**TASK STATEMENT**
Without altering anything, repeat each of the records.

**STORED ROWS**

========

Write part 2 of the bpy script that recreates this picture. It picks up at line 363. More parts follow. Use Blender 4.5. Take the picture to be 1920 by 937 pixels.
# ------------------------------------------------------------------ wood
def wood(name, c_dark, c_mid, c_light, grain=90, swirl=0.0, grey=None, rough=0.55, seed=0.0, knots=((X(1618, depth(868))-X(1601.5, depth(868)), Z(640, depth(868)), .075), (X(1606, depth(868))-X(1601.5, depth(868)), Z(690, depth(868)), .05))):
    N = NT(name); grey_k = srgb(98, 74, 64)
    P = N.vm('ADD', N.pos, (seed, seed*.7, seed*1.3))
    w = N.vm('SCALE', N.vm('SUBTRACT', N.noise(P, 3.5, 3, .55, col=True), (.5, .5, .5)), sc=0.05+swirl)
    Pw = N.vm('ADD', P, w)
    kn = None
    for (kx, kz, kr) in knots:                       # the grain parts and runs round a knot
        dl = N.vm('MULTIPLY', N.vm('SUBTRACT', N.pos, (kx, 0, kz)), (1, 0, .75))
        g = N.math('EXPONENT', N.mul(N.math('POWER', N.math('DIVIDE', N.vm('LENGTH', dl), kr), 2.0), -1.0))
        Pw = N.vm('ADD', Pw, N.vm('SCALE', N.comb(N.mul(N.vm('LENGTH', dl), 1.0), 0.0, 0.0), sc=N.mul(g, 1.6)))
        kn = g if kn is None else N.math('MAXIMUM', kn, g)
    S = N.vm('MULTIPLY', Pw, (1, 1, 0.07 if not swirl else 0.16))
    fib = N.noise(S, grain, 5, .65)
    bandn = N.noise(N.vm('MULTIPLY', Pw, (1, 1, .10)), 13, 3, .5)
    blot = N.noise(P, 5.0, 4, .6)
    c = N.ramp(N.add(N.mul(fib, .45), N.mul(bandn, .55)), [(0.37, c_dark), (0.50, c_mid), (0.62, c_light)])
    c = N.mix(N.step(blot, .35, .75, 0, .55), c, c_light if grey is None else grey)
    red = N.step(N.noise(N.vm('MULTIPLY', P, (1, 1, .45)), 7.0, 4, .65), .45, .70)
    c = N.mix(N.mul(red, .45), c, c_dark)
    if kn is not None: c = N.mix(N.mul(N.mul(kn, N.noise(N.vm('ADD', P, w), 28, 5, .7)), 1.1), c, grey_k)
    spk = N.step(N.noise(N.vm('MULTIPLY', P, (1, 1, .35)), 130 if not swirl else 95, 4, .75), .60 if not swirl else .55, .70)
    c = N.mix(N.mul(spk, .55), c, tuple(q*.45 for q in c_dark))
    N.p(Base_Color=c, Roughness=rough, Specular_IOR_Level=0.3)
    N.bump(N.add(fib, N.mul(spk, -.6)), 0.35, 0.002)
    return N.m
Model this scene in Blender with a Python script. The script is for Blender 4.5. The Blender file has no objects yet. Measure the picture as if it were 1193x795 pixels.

========

**EXERCISE ANSWER**
Write part 2 of the bpy script that recreates this picture. It picks up at line 363. More parts follow. Use Blender 4.5. Take the picture to be 1920 by 937 pixels.
# ------------------------------------------------------------------ wood
def wood(name, c_dark, c_mid, c_light, grain=90, swirl=0.0, grey=None, rough=0.55, seed=0.0, knots=((X(1618, depth(868))-X(1601.5, depth(868)), Z(640, depth(868)), .075), (X(1606, depth(868))-X(1601.5, depth(868)), Z(690, depth(868)), .05))):
    N = NT(name); grey_k = srgb(98, 74, 64)
    P = N.vm('ADD', N.pos, (seed, seed*.7, seed*1.3))
    w = N.vm('SCALE', N.vm('SUBTRACT', N.noise(P, 3.5, 3, .55, col=True), (.5, .5, .5)), sc=0.05+swirl)
    Pw = N.vm('ADD', P, w)
    kn = None
    for (kx, kz, kr) in knots:                       # the grain parts and runs round a knot
        dl = N.vm('MULTIPLY', N.vm('SUBTRACT', N.pos, (kx, 0, kz)), (1, 0, .75))
        g = N.math('EXPONENT', N.mul(N.math('POWER', N.math('DIVIDE', N.vm('LENGTH', dl), kr), 2.0), -1.0))
        Pw = N.vm('ADD', Pw, N.vm('SCALE', N.comb(N.mul(N.vm('LENGTH', dl), 1.0), 0.0, 0.0), sc=N.mul(g, 1.6)))
        kn = g if kn is None else N.math('MAXIMUM', kn, g)
    S = N.vm('MULTIPLY', Pw, (1, 1, 0.07 if not swirl else 0.16))
    fib = N.noise(S, grain, 5, .65)
    bandn = N.noise(N.vm('MULTIPLY', Pw, (1, 1, .10)), 13, 3, .5)
    blot = N.noise(P, 5.0, 4, .6)
    c = N.ramp(N.add(N.mul(fib, .45), N.mul(bandn, .55)), [(0.37, c_dark), (0.50, c_mid), (0.62, c_light)])
    c = N.mix(N.step(blot, .35, .75, 0, .55), c, c_light if grey is None else grey)
    red = N.step(N.noise(N.vm('MULTIPLY', P, (1, 1, .45)), 7.0, 4, .65), .45, .70)
    c = N.mix(N.mul(red, .45), c, c_dark)
    if kn is not None: c = N.mix(N.mul(N.mul(kn, N.noise(N.vm('ADD', P, w), 28, 5, .7)), 1.1), c, grey_k)
    spk = N.step(N.noise(N.vm('MULTIPLY', P, (1, 1, .35)), 130 if not swirl else 95, 4, .75), .60 if not swirl else .55, .70)
    c = N.mix(N.mul(spk, .55), c, tuple(q*.45 for q in c_dark))
    N.p(Base_Color=c, Roughness=rough, Specular_IOR_Level=0.3)
    N.bump(N.add(fib, N.mul(spk, -.6)), 0.35, 0.002)
    return N.m
Model this scene in Blender with a Python script. The script is for Blender 4.5. The Blender file has no objects yet. Measure the picture as if it were 1193x795 pixels.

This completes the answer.